Canada’s big six banks are negotiating for November Apple Pay launch

April 21, 2015
5
min read

Canada’s big six banks are negotiating with Apple and according to the Wall Street Journal, Apple Pay is expected come to Canada in November.

For those who aren’t familiar, Canada’s big six consist of the Royal Bank of Canada, Toronto Dominion Bank, Bank of Montreal, National Bank of Canada, Canadian Imperial Bank of Commerce and the Bank of Nova Scotia.

Not wanting to comment on rumors or speculation from the media, Royal Bank of Canada stated “Apple has not yet announced plans for Apple for the Canadian Market.

Concerned about fees and security flaws, the banks have formed a consortium and hired security consultancy McKinsey & Co to develop a safe security protocol that they can leverage during their negotiations with Apple.

Over the past six months, there have been problems with security that have negatively affected US banks who rushed to roll out Apple Pay. With the rush, they were unable to negotiate any sort of fraud detection process leaving the banks at fault with a difficult situation.

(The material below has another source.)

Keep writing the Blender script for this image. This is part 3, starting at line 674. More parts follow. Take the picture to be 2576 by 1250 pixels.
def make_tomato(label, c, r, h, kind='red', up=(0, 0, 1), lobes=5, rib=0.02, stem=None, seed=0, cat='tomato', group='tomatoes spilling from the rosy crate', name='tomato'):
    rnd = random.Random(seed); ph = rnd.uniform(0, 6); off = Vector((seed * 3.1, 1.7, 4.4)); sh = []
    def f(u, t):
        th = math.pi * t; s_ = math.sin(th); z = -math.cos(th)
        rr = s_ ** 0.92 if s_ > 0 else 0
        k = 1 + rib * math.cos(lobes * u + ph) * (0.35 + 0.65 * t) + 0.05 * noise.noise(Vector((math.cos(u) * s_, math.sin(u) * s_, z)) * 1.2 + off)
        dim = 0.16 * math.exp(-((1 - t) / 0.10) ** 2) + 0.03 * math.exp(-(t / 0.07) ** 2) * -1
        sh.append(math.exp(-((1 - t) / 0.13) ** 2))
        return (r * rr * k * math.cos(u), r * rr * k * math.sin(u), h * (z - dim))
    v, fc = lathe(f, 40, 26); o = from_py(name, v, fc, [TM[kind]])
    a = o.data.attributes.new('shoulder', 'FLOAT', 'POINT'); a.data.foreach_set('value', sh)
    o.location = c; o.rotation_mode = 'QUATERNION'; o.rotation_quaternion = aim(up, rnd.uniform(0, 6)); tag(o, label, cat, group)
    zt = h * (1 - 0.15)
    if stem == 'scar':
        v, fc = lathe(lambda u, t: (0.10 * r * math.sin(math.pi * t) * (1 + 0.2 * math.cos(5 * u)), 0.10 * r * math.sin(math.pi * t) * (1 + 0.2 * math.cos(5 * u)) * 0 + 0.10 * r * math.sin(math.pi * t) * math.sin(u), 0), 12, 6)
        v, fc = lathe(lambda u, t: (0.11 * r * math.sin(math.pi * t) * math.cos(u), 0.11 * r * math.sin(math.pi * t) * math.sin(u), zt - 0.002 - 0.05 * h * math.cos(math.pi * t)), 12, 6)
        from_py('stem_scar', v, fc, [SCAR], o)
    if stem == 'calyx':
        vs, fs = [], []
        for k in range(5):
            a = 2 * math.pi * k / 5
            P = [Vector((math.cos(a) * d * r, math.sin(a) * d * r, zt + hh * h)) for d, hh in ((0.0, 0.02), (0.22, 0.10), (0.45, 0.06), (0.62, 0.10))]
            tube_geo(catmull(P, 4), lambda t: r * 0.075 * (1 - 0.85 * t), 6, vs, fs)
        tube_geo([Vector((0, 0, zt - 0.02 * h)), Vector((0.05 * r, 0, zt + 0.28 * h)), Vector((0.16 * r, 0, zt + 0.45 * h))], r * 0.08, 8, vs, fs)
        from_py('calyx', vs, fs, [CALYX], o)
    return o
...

In theory, Apple Pay would prevent fraud because it makes stealing credit and debit card information extremely difficult.

For every transaction, Apple tokenizes the customer’s credit card so that a merchant never actually sees any customer information. This is great for both merchants and customers alike.

The major security flaw is in the way that both Apple Pay and the US banks onboard new credit cards to the system.

The US banks allowed Apple to use Apple’s own proprietary system, which does not ask customers much beyond their basic credit card information. Information that could be used to help banks detect fraud more easily, including phone numbers or addresses is not included in their basic set up.

Because US banks didn’t scrutinize this, some too afraid that they would not be included as one of the initial issuers with Apple Pay, fraud has been difficult to manage.In addition to the missing customer information that would be helpful for banks to detect fraud, users who encountered fraudulent credit card charges with Apple Pay, were directed to a customer care centre rather than a fraud prevention centre.

The customer care centre’s actually allowed for more fraudulent cards to be approved and used with Apple Pay. Fraudsters in some cases would call the centre alerting them of a trip out of town making these fraudulent transactions look normal.

Although the US banks are responsible for all fraudulent transactions, Apple has stepped in to help work with them to deter fraud. Banks have also recently toughened standards when customers sign up with Apple Pay.

Canadian banks don’t want to make the same mistake, but security protocol isn’t all banks in Canada have to worry about.

Canadian banks are also facing a potential 15 to 25 basis point charge for every credit card transaction through Apple Pay. This is a substantially more expensive than what’s in stock for US banks, who are paying about 15 basis points per transaction.

Canadian banks also are concerned that types of services like Apple Pay lower a banks relationship with its customers as some are deploying their own.

RBC has developed it’s own mobile wallet for Android and Blackberry for its own customers. TD and Canadian Imperial Bank of Commerce have also worked to provide their customers new technology with UGO Wallet, which stores credit, debit and loyalty cards on smartphones.

Let’s hope for the best as our banks work with Apple to deploy their fantastic mobile payments technology.